_Set task_: Write out the listing below again, precisely as it is given.

_Provided data_:
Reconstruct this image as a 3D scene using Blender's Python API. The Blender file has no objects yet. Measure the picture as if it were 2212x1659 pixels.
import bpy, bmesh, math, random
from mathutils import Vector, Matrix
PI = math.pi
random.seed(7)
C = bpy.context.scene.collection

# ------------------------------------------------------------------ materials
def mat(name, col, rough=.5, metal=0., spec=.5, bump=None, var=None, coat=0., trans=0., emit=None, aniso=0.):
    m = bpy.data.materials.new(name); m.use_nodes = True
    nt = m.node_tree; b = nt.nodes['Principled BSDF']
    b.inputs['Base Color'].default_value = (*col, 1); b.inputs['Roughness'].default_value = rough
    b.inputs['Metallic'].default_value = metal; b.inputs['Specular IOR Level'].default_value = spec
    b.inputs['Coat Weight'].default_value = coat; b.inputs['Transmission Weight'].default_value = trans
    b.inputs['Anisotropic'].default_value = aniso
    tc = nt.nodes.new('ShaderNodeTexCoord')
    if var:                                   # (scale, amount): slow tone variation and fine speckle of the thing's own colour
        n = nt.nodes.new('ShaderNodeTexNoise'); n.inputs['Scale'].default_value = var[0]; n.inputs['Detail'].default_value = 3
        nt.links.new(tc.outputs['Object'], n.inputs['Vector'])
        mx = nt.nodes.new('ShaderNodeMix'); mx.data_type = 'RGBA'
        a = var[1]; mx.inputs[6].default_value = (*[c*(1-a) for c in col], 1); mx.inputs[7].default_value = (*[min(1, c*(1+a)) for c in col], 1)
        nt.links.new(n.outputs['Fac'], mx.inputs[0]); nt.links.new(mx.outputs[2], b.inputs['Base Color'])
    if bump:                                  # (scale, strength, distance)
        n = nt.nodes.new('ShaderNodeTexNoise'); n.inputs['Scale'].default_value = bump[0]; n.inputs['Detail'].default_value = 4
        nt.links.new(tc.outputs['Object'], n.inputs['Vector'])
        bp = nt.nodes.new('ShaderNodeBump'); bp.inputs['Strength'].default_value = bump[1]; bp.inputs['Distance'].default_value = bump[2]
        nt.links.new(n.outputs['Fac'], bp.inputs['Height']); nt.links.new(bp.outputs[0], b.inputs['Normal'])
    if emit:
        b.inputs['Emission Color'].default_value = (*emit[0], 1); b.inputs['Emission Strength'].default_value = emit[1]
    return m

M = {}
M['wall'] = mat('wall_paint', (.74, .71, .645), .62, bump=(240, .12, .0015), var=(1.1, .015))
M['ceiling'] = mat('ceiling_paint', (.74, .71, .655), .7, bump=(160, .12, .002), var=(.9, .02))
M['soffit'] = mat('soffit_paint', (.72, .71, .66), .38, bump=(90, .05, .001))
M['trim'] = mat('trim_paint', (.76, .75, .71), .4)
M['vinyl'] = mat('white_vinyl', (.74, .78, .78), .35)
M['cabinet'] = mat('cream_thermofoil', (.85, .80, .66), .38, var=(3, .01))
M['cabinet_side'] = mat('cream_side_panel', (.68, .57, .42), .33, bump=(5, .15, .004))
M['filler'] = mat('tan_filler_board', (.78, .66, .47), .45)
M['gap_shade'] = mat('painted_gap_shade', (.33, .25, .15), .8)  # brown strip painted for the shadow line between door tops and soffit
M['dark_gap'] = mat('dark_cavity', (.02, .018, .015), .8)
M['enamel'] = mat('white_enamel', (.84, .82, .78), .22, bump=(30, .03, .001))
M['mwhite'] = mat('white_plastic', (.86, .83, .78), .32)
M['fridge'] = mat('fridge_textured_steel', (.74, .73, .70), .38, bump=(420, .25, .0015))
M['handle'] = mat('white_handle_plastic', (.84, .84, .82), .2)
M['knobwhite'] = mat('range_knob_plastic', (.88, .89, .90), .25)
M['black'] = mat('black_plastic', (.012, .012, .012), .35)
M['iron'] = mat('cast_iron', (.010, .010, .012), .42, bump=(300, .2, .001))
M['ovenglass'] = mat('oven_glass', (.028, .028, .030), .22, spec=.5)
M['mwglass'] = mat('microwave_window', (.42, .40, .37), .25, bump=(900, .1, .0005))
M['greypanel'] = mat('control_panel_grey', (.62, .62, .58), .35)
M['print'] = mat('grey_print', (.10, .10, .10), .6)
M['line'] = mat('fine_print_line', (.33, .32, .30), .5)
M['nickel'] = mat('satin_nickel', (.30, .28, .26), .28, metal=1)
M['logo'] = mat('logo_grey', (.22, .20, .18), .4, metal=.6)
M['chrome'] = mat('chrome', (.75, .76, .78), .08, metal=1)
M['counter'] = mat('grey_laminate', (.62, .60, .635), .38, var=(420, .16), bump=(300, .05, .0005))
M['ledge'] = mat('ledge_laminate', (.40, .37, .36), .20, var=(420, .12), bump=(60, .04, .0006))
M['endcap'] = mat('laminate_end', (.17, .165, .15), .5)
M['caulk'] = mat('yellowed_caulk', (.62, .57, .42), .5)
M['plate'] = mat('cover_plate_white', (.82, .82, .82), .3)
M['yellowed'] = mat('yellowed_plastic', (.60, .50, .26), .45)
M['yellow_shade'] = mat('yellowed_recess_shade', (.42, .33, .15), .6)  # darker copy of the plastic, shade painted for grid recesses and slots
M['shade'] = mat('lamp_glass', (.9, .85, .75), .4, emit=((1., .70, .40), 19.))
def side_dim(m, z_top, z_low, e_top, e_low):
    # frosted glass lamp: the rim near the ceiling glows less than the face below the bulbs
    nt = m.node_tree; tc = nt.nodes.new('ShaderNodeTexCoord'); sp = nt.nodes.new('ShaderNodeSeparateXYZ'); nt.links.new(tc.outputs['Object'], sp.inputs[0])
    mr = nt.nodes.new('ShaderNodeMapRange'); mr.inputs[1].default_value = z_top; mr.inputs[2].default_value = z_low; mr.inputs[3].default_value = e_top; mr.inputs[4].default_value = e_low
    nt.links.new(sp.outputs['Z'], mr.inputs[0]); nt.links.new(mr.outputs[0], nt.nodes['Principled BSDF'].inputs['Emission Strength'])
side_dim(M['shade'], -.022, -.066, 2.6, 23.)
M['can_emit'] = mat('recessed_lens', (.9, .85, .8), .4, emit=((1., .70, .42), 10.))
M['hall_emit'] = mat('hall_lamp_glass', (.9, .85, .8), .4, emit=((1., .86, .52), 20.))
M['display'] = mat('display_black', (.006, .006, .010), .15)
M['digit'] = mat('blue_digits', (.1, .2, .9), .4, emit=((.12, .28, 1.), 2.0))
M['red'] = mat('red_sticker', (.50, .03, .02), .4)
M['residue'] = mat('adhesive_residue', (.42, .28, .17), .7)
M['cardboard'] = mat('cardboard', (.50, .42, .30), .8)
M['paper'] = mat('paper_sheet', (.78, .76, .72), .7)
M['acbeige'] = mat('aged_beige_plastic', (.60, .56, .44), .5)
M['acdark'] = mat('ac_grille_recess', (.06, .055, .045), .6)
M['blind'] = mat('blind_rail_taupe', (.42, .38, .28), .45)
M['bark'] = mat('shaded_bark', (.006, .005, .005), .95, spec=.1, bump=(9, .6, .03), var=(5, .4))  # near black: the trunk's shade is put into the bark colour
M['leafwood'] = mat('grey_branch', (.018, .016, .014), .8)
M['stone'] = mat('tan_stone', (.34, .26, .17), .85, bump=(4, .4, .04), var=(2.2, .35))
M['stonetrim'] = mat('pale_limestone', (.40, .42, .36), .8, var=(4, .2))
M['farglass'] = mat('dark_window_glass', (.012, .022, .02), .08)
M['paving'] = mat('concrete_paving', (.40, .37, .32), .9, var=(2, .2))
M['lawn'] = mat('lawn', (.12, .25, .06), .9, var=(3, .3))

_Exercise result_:
Reconstruct this image as a 3D scene using Blender's Python API. The Blender file has no objects yet. Measure the picture as if it were 2212x1659 pixels.
import bpy, bmesh, math, random
from mathutils import Vector, Matrix
PI = math.pi
random.seed(7)
C = bpy.context.scene.collection

# ------------------------------------------------------------------ materials
def mat(name, col, rough=.5, metal=0., spec=.5, bump=None, var=None, coat=0., trans=0., emit=None, aniso=0.):
    m = bpy.data.materials.new(name); m.use_nodes = True
    nt = m.node_tree; b = nt.nodes['Principled BSDF']
    b.inputs['Base Color'].default_value = (*col, 1); b.inputs['Roughness'].default_value = rough
    b.inputs['Metallic'].default_value = metal; b.inputs['Specular IOR Level'].default_value = spec
    b.inputs['Coat Weight'].default_value = coat; b.inputs['Transmission Weight'].default_value = trans
    b.inputs['Anisotropic'].default_value = aniso
    tc = nt.nodes.new('ShaderNodeTexCoord')
    if var:                                   # (scale, amount): slow tone variation and fine speckle of the thing's own colour
        n = nt.nodes.new('ShaderNodeTexNoise'); n.inputs['Scale'].default_value = var[0]; n.inputs['Detail'].default_value = 3
        nt.links.new(tc.outputs['Object'], n.inputs['Vector'])
        mx = nt.nodes.new('ShaderNodeMix'); mx.data_type = 'RGBA'
        a = var[1]; mx.inputs[6].default_value = (*[c*(1-a) for c in col], 1); mx.inputs[7].default_value = (*[min(1, c*(1+a)) for c in col], 1)
        nt.links.new(n.outputs['Fac'], mx.inputs[0]); nt.links.new(mx.outputs[2], b.inputs['Base Color'])
    if bump:                                  # (scale, strength, distance)
        n = nt.nodes.new('ShaderNodeTexNoise'); n.inputs['Scale'].default_value = bump[0]; n.inputs['Detail'].default_value = 4
        nt.links.new(tc.outputs['Object'], n.inputs['Vector'])
        bp = nt.nodes.new('ShaderNodeBump'); bp.inputs['Strength'].default_value = bump[1]; bp.inputs['Distance'].default_value = bump[2]
        nt.links.new(n.outputs['Fac'], bp.inputs['Height']); nt.links.new(bp.outputs[0], b.inputs['Normal'])
    if emit:
        b.inputs['Emission Color'].default_value = (*emit[0], 1); b.inputs['Emission Strength'].default_value = emit[1]
    return m

M = {}
M['wall'] = mat('wall_paint', (.74, .71, .645), .62, bump=(240, .12, .0015), var=(1.1, .015))
M['ceiling'] = mat('ceiling_paint', (.74, .71, .655), .7, bump=(160, .12, .002), var=(.9, .02))
M['soffit'] = mat('soffit_paint', (.72, .71, .66), .38, bump=(90, .05, .001))
M['trim'] = mat('trim_paint', (.76, .75, .71), .4)
M['vinyl'] = mat('white_vinyl', (.74, .78, .78), .35)
M['cabinet'] = mat('cream_thermofoil', (.85, .80, .66), .38, var=(3, .01))
M['cabinet_side'] = mat('cream_side_panel', (.68, .57, .42), .33, bump=(5, .15, .004))
M['filler'] = mat('tan_filler_board', (.78, .66, .47), .45)
M['gap_shade'] = mat('painted_gap_shade', (.33, .25, .15), .8)  # brown strip painted for the shadow line between door tops and soffit
M['dark_gap'] = mat('dark_cavity', (.02, .018, .015), .8)
M['enamel'] = mat('white_enamel', (.84, .82, .78), .22, bump=(30, .03, .001))
M['mwhite'] = mat('white_plastic', (.86, .83, .78), .32)
M['fridge'] = mat('fridge_textured_steel', (.74, .73, .70), .38, bump=(420, .25, .0015))
M['handle'] = mat('white_handle_plastic', (.84, .84, .82), .2)
M['knobwhite'] = mat('range_knob_plastic', (.88, .89, .90), .25)
M['black'] = mat('black_plastic', (.012, .012, .012), .35)
M['iron'] = mat('cast_iron', (.010, .010, .012), .42, bump=(300, .2, .001))
M['ovenglass'] = mat('oven_glass', (.028, .028, .030), .22, spec=.5)
M['mwglass'] = mat('microwave_window', (.42, .40, .37), .25, bump=(900, .1, .0005))
M['greypanel'] = mat('control_panel_grey', (.62, .62, .58), .35)
M['print'] = mat('grey_print', (.10, .10, .10), .6)
M['line'] = mat('fine_print_line', (.33, .32, .30), .5)
M['nickel'] = mat('satin_nickel', (.30, .28, .26), .28, metal=1)
M['logo'] = mat('logo_grey', (.22, .20, .18), .4, metal=.6)
M['chrome'] = mat('chrome', (.75, .76, .78), .08, metal=1)
M['counter'] = mat('grey_laminate', (.62, .60, .635), .38, var=(420, .16), bump=(300, .05, .0005))
M['ledge'] = mat('ledge_laminate', (.40, .37, .36), .20, var=(420, .12), bump=(60, .04, .0006))
M['endcap'] = mat('laminate_end', (.17, .165, .15), .5)
M['caulk'] = mat('yellowed_caulk', (.62, .57, .42), .5)
M['plate'] = mat('cover_plate_white', (.82, .82, .82), .3)
M['yellowed'] = mat('yellowed_plastic', (.60, .50, .26), .45)
M['yellow_shade'] = mat('yellowed_recess_shade', (.42, .33, .15), .6)  # darker copy of the plastic, shade painted for grid recesses and slots
M['shade'] = mat('lamp_glass', (.9, .85, .75), .4, emit=((1., .70, .40), 19.))
def side_dim(m, z_top, z_low, e_top, e_low):
    # frosted glass lamp: the rim near the ceiling glows less than the face below the bulbs
    nt = m.node_tree; tc = nt.nodes.new('ShaderNodeTexCoord'); sp = nt.nodes.new('ShaderNodeSeparateXYZ'); nt.links.new(tc.outputs['Object'], sp.inputs[0])
    mr = nt.nodes.new('ShaderNodeMapRange'); mr.inputs[1].default_value = z_top; mr.inputs[2].default_value = z_low; mr.inputs[3].default_value = e_top; mr.inputs[4].default_value = e_low
    nt.links.new(sp.outputs['Z'], mr.inputs[0]); nt.links.new(mr.outputs[0], nt.nodes['Principled BSDF'].inputs['Emission Strength'])
side_dim(M['shade'], -.022, -.066, 2.6, 23.)
M['can_emit'] = mat('recessed_lens', (.9, .85, .8), .4, emit=((1., .70, .42), 10.))
M['hall_emit'] = mat('hall_lamp_glass', (.9, .85, .8), .4, emit=((1., .86, .52), 20.))
M['display'] = mat('display_black', (.006, .006, .010), .15)
M['digit'] = mat('blue_digits', (.1, .2, .9), .4, emit=((.12, .28, 1.), 2.0))
M['red'] = mat('red_sticker', (.50, .03, .02), .4)
M['residue'] = mat('adhesive_residue', (.42, .28, .17), .7)
M['cardboard'] = mat('cardboard', (.50, .42, .30), .8)
M['paper'] = mat('paper_sheet', (.78, .76, .72), .7)
M['acbeige'] = mat('aged_beige_plastic', (.60, .56, .44), .5)
M['acdark'] = mat('ac_grille_recess', (.06, .055, .045), .6)
M['blind'] = mat('blind_rail_taupe', (.42, .38, .28), .45)
M['bark'] = mat('shaded_bark', (.006, .005, .005), .95, spec=.1, bump=(9, .6, .03), var=(5, .4))  # near black: the trunk's shade is put into the bark colour
M['leafwood'] = mat('grey_branch', (.018, .016, .014), .8)
M['stone'] = mat('tan_stone', (.34, .26, .17), .85, bump=(4, .4, .04), var=(2.2, .35))
M['stonetrim'] = mat('pale_limestone', (.40, .42, .36), .8, var=(4, .2))
M['farglass'] = mat('dark_window_glass', (.012, .022, .02), .08)
M['paving'] = mat('concrete_paving', (.40, .37, .32), .9, var=(2, .2))
M['lawn'] = mat('lawn', (.12, .25, .06), .9, var=(3, .3))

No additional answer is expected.